White racists still drag out the culture of poverty. “We have got this tailspin of culture in our inner cities in particular of men not working, and just generations of men not even thinking about working, and not learning the value and the culture of work,” Wisconsin representative Paul Ryan said in 2015. “So there’s a real culture problem here that has to be dealt with.”

Unlike Lewis and Ryan, Kenneth Clark presented the hidden hand of racism activating the culture of poverty, or what he called “pathology.” In Clark’s work, the dueling consciousness of the oppression-inferiority thesis resurfaced. First slavery, then segregation, and now poverty and life in the “ghetto” made Black people inferior, according to this latest update of the thesis. Poverty became perhaps the most enduring and popular injustice to fit into the oppression-inferiority thesis.

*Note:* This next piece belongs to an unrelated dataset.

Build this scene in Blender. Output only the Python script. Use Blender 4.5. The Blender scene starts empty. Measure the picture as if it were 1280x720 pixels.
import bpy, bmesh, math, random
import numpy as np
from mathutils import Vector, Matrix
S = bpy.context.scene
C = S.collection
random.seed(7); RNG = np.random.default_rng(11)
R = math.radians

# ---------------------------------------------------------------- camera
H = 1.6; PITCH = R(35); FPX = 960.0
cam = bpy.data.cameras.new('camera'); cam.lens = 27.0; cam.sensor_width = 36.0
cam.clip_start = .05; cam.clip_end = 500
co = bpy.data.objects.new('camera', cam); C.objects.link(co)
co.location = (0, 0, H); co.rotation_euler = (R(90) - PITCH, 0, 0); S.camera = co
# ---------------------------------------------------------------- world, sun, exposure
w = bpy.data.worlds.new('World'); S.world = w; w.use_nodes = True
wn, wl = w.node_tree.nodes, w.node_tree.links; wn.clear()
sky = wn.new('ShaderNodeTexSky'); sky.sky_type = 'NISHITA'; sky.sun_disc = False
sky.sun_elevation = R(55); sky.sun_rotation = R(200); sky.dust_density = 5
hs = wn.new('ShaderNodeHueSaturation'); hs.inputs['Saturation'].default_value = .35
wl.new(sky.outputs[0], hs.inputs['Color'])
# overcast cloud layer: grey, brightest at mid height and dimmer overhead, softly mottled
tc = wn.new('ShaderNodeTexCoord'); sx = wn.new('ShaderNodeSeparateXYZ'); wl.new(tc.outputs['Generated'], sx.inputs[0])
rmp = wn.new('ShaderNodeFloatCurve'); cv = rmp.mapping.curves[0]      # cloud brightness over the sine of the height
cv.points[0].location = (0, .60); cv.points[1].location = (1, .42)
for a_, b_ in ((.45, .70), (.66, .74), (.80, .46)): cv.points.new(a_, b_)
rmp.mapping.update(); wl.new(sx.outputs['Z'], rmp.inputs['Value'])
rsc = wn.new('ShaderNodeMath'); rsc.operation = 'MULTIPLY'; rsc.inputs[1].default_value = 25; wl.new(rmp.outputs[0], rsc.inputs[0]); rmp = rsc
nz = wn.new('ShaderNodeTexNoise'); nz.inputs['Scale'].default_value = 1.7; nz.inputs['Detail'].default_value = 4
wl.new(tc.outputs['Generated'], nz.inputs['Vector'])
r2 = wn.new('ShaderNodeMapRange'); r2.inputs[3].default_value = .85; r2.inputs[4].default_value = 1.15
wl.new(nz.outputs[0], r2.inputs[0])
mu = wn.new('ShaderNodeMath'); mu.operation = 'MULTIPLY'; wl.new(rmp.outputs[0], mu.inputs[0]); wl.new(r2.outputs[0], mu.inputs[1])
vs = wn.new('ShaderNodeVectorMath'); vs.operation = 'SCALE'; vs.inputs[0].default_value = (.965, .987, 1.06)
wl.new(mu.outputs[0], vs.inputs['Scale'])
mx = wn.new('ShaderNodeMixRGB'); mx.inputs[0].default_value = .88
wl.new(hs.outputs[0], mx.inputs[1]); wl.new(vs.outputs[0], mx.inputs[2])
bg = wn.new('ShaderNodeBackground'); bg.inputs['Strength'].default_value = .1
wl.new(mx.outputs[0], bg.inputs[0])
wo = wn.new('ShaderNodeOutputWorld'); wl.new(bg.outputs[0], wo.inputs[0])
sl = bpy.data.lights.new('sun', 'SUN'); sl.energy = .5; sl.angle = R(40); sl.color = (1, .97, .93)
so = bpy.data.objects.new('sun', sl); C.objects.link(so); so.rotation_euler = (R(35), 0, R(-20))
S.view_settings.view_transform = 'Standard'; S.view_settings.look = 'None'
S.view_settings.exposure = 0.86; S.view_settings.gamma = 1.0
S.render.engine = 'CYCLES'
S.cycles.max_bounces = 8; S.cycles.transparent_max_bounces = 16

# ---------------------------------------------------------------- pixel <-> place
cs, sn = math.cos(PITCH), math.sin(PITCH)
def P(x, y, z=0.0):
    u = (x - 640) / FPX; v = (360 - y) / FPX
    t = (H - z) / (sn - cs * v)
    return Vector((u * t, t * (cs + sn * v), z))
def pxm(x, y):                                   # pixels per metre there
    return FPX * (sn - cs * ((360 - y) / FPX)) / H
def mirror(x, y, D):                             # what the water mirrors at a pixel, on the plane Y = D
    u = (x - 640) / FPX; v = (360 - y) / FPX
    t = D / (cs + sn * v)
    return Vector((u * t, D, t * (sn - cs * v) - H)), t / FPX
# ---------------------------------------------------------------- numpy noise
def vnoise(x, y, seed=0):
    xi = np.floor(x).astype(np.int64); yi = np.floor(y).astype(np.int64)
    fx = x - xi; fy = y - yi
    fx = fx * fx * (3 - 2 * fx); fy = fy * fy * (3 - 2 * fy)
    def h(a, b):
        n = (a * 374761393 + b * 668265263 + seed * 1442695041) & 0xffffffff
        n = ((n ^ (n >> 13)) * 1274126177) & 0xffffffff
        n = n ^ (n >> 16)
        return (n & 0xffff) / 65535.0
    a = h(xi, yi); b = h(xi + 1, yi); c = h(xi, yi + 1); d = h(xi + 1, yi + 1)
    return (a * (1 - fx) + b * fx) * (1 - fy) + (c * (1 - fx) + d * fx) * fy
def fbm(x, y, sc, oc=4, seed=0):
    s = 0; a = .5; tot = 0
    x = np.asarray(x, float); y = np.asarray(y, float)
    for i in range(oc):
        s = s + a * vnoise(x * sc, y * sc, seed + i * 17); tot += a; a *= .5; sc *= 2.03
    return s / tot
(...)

Something was making poor people poor, according to this idea. And it was welfare. Welfare “transforms the individual from a dignified, industrious, self-reliant spiritual being into a dependent animal creature without his knowing it,” U.S. senator Barry Goldwater wrote in The Conscience of the Conservative in 1960. Goldwater and his ideological descendants said little to nothing about rich White people who depended on the welfare of inheritances, tax cuts, government contracts, hookups, and bailouts. They said little to nothing about the White middle class depending on the welfare of the New Deal, the GI Bill, subsidized suburbs, and exclusive White networks. Welfare for middle- and upper-income people remained out of the discourse on “handouts,” as welfare for the Black poor became the true oppressor in the conservative version of the oppression-inferiority thesis. “The evidence of this failure is all around us,” wrote Heritage Foundation president Kay Coles James in 2018. “Being black and the daughter of a former welfare recipient, I know firsthand the unintended harm welfare has caused.”

Kenneth Clark was an unrelenting chronicler of the racist policies that made “the dark ghetto,” but at the same time he reinforced the racial-class hierarchy. He positioned the Black poor as inferior to Black elites like himself, who had also long lived “within the walls of the ghetto,” desperately attempting “to escape its creeping blight.